» **MATERIAL**
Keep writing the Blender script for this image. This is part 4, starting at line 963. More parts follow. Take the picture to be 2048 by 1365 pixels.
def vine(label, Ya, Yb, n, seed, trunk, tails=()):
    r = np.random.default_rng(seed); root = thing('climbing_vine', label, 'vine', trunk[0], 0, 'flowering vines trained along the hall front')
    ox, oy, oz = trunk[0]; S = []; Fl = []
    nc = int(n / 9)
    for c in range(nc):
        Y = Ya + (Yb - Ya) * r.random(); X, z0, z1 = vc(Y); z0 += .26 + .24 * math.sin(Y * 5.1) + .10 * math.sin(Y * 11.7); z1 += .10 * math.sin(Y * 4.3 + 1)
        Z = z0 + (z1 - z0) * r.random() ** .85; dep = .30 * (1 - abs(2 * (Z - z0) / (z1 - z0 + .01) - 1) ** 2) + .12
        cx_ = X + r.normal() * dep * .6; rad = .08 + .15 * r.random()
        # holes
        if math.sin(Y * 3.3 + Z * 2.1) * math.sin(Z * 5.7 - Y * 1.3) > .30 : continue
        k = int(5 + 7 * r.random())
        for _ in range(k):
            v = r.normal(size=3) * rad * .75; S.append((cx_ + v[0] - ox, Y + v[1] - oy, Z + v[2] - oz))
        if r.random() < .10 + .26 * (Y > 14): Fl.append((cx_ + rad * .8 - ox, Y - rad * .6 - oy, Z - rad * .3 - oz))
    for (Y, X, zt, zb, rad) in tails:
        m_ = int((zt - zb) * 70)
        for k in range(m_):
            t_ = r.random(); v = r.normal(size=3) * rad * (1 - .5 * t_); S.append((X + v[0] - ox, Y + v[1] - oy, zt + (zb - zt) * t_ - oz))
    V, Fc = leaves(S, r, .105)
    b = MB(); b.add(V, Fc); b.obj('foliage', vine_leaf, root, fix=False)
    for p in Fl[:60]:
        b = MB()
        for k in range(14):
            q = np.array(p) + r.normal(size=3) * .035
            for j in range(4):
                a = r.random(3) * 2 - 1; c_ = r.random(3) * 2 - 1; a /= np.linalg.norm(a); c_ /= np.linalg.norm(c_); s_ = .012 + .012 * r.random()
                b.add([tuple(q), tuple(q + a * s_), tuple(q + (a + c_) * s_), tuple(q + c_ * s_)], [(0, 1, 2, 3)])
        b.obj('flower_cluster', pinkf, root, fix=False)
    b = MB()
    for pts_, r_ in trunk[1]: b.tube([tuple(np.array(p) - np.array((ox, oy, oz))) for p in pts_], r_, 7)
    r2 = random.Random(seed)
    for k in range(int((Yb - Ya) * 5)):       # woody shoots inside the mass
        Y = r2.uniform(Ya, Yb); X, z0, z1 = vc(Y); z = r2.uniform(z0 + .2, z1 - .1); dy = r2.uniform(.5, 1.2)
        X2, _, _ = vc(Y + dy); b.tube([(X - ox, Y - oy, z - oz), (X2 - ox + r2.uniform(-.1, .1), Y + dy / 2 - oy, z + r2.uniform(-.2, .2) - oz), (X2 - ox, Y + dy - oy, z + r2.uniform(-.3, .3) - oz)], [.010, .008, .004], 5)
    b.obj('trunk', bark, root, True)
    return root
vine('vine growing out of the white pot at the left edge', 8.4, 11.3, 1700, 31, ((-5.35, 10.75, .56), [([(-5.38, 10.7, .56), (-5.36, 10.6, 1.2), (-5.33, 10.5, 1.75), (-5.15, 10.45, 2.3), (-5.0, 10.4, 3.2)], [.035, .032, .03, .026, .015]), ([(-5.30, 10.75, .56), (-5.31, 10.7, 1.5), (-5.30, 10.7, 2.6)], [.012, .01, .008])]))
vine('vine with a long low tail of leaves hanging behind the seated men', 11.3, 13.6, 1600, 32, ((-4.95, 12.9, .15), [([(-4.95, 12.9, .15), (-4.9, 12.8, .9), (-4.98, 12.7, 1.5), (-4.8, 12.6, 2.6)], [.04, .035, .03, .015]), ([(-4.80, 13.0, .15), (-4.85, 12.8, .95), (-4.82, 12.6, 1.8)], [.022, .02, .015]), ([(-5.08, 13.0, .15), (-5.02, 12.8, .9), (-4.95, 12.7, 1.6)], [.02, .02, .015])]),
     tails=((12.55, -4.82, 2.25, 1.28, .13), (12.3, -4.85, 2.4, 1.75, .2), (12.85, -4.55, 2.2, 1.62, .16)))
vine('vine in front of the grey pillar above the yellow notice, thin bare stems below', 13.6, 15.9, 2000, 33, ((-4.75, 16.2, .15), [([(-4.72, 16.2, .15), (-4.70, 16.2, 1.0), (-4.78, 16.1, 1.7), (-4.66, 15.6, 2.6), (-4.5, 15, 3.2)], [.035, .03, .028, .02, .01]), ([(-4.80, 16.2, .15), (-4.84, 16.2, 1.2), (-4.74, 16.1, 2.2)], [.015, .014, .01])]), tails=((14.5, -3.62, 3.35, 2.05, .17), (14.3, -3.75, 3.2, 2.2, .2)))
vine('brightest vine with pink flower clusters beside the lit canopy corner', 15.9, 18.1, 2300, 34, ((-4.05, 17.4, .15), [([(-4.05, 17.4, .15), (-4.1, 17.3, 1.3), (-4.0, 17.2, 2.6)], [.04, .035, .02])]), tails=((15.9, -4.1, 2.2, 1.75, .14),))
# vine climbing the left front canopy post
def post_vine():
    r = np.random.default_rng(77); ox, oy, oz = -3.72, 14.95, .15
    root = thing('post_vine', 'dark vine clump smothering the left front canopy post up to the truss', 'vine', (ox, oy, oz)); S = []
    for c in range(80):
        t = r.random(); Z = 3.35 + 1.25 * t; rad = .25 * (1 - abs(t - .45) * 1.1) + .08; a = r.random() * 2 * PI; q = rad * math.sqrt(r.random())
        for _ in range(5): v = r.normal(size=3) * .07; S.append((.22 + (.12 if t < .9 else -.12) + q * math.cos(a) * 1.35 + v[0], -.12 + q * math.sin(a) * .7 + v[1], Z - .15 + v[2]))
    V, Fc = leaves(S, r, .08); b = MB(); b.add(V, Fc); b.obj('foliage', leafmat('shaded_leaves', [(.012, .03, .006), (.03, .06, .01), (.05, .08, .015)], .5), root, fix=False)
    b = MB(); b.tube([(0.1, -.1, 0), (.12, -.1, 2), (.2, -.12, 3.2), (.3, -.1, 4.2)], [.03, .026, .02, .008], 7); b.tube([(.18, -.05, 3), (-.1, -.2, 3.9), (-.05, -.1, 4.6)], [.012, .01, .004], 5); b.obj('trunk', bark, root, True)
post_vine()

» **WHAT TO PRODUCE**
Nothing in the data may differ; print all of it exactly as written.

» **TASK SOLUTION**
Keep writing the Blender script for this image. This is part 4, starting at line 963. More parts follow. Take the picture to be 2048 by 1365 pixels.
def vine(label, Ya, Yb, n, seed, trunk, tails=()):
    r = np.random.default_rng(seed); root = thing('climbing_vine', label, 'vine', trunk[0], 0, 'flowering vines trained along the hall front')
    ox, oy, oz = trunk[0]; S = []; Fl = []
    nc = int(n / 9)
    for c in range(nc):
        Y = Ya + (Yb - Ya) * r.random(); X, z0, z1 = vc(Y); z0 += .26 + .24 * math.sin(Y * 5.1) + .10 * math.sin(Y * 11.7); z1 += .10 * math.sin(Y * 4.3 + 1)
        Z = z0 + (z1 - z0) * r.random() ** .85; dep = .30 * (1 - abs(2 * (Z - z0) / (z1 - z0 + .01) - 1) ** 2) + .12
        cx_ = X + r.normal() * dep * .6; rad = .08 + .15 * r.random()
        # holes
        if math.sin(Y * 3.3 + Z * 2.1) * math.sin(Z * 5.7 - Y * 1.3) > .30 : continue
        k = int(5 + 7 * r.random())
        for _ in range(k):
            v = r.normal(size=3) * rad * .75; S.append((cx_ + v[0] - ox, Y + v[1] - oy, Z + v[2] - oz))
        if r.random() < .10 + .26 * (Y > 14): Fl.append((cx_ + rad * .8 - ox, Y - rad * .6 - oy, Z - rad * .3 - oz))
    for (Y, X, zt, zb, rad) in tails:
        m_ = int((zt - zb) * 70)
        for k in range(m_):
            t_ = r.random(); v = r.normal(size=3) * rad * (1 - .5 * t_); S.append((X + v[0] - ox, Y + v[1] - oy, zt + (zb - zt) * t_ - oz))
    V, Fc = leaves(S, r, .105)
    b = MB(); b.add(V, Fc); b.obj('foliage', vine_leaf, root, fix=False)
    for p in Fl[:60]:
        b = MB()
        for k in range(14):
            q = np.array(p) + r.normal(size=3) * .035
            for j in range(4):
                a = r.random(3) * 2 - 1; c_ = r.random(3) * 2 - 1; a /= np.linalg.norm(a); c_ /= np.linalg.norm(c_); s_ = .012 + .012 * r.random()
                b.add([tuple(q), tuple(q + a * s_), tuple(q + (a + c_) * s_), tuple(q + c_ * s_)], [(0, 1, 2, 3)])
        b.obj('flower_cluster', pinkf, root, fix=False)
    b = MB()
    for pts_, r_ in trunk[1]: b.tube([tuple(np.array(p) - np.array((ox, oy, oz))) for p in pts_], r_, 7)
    r2 = random.Random(seed)
    for k in range(int((Yb - Ya) * 5)):       # woody shoots inside the mass
        Y = r2.uniform(Ya, Yb); X, z0, z1 = vc(Y); z = r2.uniform(z0 + .2, z1 - .1); dy = r2.uniform(.5, 1.2)
        X2, _, _ = vc(Y + dy); b.tube([(X - ox, Y - oy, z - oz), (X2 - ox + r2.uniform(-.1, .1), Y + dy / 2 - oy, z + r2.uniform(-.2, .2) - oz), (X2 - ox, Y + dy - oy, z + r2.uniform(-.3, .3) - oz)], [.010, .008, .004], 5)
    b.obj('trunk', bark, root, True)
    return root
vine('vine growing out of the white pot at the left edge', 8.4, 11.3, 1700, 31, ((-5.35, 10.75, .56), [([(-5.38, 10.7, .56), (-5.36, 10.6, 1.2), (-5.33, 10.5, 1.75), (-5.15, 10.45, 2.3), (-5.0, 10.4, 3.2)], [.035, .032, .03, .026, .015]), ([(-5.30, 10.75, .56), (-5.31, 10.7, 1.5), (-5.30, 10.7, 2.6)], [.012, .01, .008])]))
vine('vine with a long low tail of leaves hanging behind the seated men', 11.3, 13.6, 1600, 32, ((-4.95, 12.9, .15), [([(-4.95, 12.9, .15), (-4.9, 12.8, .9), (-4.98, 12.7, 1.5), (-4.8, 12.6, 2.6)], [.04, .035, .03, .015]), ([(-4.80, 13.0, .15), (-4.85, 12.8, .95), (-4.82, 12.6, 1.8)], [.022, .02, .015]), ([(-5.08, 13.0, .15), (-5.02, 12.8, .9), (-4.95, 12.7, 1.6)], [.02, .02, .015])]),
     tails=((12.55, -4.82, 2.25, 1.28, .13), (12.3, -4.85, 2.4, 1.75, .2), (12.85, -4.55, 2.2, 1.62, .16)))
vine('vine in front of the grey pillar above the yellow notice, thin bare stems below', 13.6, 15.9, 2000, 33, ((-4.75, 16.2, .15), [([(-4.72, 16.2, .15), (-4.70, 16.2, 1.0), (-4.78, 16.1, 1.7), (-4.66, 15.6, 2.6), (-4.5, 15, 3.2)], [.035, .03, .028, .02, .01]), ([(-4.80, 16.2, .15), (-4.84, 16.2, 1.2), (-4.74, 16.1, 2.2)], [.015, .014, .01])]), tails=((14.5, -3.62, 3.35, 2.05, .17), (14.3, -3.75, 3.2, 2.2, .2)))
vine('brightest vine with pink flower clusters beside the lit canopy corner', 15.9, 18.1, 2300, 34, ((-4.05, 17.4, .15), [([(-4.05, 17.4, .15), (-4.1, 17.3, 1.3), (-4.0, 17.2, 2.6)], [.04, .035, .02])]), tails=((15.9, -4.1, 2.2, 1.75, .14),))
# vine climbing the left front canopy post
def post_vine():
    r = np.random.default_rng(77); ox, oy, oz = -3.72, 14.95, .15
    root = thing('post_vine', 'dark vine clump smothering the left front canopy post up to the truss', 'vine', (ox, oy, oz)); S = []
    for c in range(80):
        t = r.random(); Z = 3.35 + 1.25 * t; rad = .25 * (1 - abs(t - .45) * 1.1) + .08; a = r.random() * 2 * PI; q = rad * math.sqrt(r.random())
        for _ in range(5): v = r.normal(size=3) * .07; S.append((.22 + (.12 if t < .9 else -.12) + q * math.cos(a) * 1.35 + v[0], -.12 + q * math.sin(a) * .7 + v[1], Z - .15 + v[2]))
    V, Fc = leaves(S, r, .08); b = MB(); b.add(V, Fc); b.obj('foliage', leafmat('shaded_leaves', [(.012, .03, .006), (.03, .06, .01), (.05, .08, .015)], .5), root, fix=False)
    b = MB(); b.tube([(0.1, -.1, 0), (.12, -.1, 2), (.2, -.12, 3.2), (.3, -.1, 4.2)], [.03, .026, .02, .008], 7); b.tube([(.18, -.05, 3), (-.1, -.2, 3.9), (-.05, -.1, 4.6)], [.012, .01, .004], 5); b.obj('trunk', bark, root, True)
post_vine()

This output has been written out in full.